## SUPPLIED ENTRIES
════════════════════

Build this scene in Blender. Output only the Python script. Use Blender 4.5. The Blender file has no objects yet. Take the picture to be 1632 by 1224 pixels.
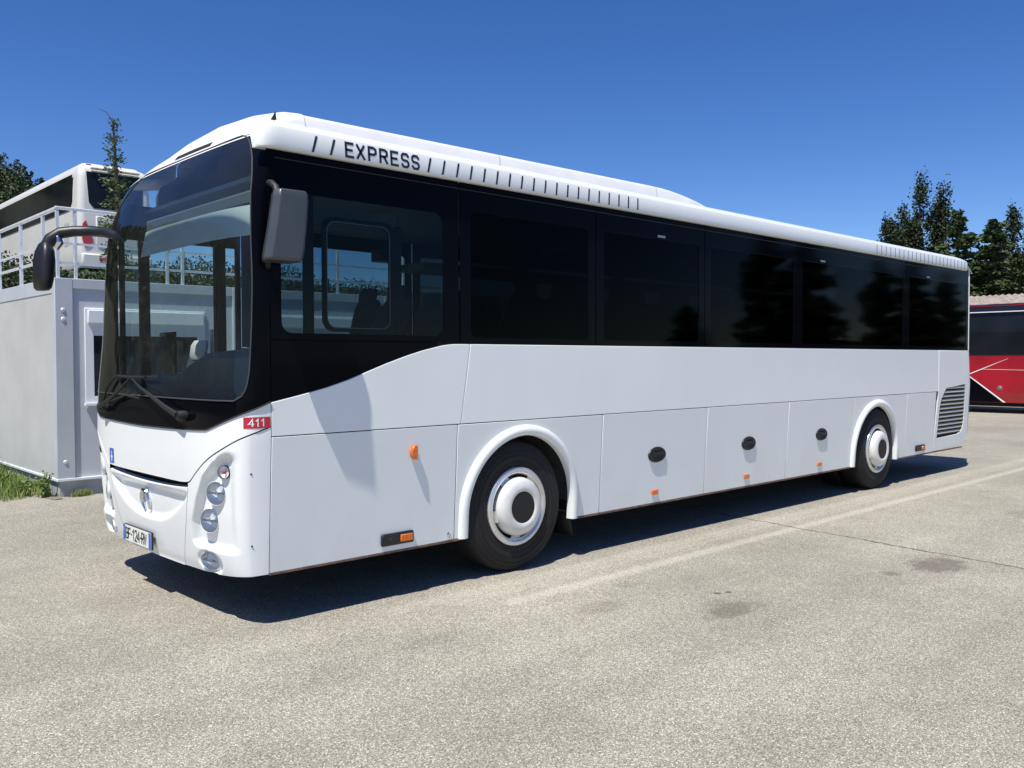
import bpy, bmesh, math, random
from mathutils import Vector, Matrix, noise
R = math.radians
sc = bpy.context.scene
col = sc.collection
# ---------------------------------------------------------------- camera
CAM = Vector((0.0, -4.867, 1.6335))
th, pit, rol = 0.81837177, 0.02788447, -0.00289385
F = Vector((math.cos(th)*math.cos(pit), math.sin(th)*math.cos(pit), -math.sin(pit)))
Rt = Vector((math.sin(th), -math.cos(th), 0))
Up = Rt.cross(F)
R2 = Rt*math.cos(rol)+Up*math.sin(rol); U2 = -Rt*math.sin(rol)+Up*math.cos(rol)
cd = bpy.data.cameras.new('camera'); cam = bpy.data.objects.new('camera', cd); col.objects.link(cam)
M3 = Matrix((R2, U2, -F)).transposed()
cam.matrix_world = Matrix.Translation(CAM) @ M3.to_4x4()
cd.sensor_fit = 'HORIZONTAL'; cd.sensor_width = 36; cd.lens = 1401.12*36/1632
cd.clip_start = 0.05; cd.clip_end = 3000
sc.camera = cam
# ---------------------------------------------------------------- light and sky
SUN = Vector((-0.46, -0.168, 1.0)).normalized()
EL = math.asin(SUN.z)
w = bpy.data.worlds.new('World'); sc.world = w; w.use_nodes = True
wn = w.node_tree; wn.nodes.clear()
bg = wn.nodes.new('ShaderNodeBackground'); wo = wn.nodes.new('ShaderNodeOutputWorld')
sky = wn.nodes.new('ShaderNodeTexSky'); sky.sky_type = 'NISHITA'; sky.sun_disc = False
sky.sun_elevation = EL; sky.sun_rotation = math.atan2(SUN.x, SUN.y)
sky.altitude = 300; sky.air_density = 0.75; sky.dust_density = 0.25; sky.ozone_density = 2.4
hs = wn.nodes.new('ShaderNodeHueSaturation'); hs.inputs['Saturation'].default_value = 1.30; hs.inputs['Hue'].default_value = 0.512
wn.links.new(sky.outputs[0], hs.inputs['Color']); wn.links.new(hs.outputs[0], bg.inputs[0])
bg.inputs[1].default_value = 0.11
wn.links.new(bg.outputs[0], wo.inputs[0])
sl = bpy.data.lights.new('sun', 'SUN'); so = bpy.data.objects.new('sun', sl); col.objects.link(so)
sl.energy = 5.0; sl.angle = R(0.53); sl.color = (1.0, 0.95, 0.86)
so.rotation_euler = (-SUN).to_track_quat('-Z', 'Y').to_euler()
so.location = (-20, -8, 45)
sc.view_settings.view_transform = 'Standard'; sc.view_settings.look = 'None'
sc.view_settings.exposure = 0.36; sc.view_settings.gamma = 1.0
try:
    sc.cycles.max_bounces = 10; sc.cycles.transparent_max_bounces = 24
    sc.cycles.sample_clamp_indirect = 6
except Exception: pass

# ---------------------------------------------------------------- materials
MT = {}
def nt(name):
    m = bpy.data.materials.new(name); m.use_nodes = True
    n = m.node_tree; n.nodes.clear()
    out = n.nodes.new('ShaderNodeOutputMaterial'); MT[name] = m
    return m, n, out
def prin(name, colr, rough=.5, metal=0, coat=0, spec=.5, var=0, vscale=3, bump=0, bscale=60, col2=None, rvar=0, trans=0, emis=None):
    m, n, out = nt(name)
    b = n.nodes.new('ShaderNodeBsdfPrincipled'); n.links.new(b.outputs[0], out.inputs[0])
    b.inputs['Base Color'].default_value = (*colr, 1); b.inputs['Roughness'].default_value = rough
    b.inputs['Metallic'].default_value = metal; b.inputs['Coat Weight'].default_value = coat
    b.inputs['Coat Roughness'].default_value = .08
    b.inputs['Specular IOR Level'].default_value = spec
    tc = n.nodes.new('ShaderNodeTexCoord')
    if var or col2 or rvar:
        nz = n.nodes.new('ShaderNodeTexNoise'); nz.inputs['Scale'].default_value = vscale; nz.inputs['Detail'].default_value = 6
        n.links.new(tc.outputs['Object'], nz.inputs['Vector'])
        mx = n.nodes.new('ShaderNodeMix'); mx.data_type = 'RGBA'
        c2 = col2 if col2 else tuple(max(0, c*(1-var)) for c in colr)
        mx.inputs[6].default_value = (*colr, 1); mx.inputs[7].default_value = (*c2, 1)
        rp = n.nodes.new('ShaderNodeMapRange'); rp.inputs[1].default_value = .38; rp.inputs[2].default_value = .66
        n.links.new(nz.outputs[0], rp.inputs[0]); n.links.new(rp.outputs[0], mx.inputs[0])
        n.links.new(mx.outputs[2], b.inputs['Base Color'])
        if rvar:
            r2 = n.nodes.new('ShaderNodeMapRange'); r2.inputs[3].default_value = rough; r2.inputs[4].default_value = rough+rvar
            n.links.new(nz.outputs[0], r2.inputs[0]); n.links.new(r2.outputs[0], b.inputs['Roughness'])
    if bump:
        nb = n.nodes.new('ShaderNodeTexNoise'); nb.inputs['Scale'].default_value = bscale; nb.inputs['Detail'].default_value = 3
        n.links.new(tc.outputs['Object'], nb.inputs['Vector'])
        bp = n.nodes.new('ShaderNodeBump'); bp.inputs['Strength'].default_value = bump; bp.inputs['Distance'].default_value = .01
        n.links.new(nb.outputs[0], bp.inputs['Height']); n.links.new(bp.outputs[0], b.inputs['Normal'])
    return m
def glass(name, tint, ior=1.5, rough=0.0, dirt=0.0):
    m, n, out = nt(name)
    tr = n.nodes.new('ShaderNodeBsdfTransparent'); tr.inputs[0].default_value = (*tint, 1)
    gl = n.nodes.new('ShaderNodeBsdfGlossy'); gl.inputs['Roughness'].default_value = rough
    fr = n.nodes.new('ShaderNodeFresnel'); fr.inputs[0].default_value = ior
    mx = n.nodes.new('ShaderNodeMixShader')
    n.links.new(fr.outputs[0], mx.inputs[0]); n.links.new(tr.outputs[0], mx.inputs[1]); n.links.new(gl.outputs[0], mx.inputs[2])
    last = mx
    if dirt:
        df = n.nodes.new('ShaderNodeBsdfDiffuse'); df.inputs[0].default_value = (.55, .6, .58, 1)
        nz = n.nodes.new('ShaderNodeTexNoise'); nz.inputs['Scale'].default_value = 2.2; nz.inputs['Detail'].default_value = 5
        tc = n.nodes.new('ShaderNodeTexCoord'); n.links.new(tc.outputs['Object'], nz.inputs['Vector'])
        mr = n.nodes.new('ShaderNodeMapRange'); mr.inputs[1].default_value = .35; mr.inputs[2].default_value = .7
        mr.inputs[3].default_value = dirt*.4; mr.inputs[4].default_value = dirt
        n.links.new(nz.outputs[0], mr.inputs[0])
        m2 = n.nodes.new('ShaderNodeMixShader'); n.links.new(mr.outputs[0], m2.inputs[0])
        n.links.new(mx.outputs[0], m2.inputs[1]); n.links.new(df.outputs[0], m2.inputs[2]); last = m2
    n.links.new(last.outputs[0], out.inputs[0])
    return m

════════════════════

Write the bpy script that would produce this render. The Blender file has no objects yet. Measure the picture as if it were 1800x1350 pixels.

════════════════════

Copy out every line in the entries above that holds "file".

Build this scene in Blender. Output only the Python script. Use Blender 4.5. The Blender file has no objects yet. Take the picture to be 1632 by 1224 pixels.
Write the bpy script that would produce this render. The Blender file has no objects yet. Measure the picture as if it were 1800x1350 pixels.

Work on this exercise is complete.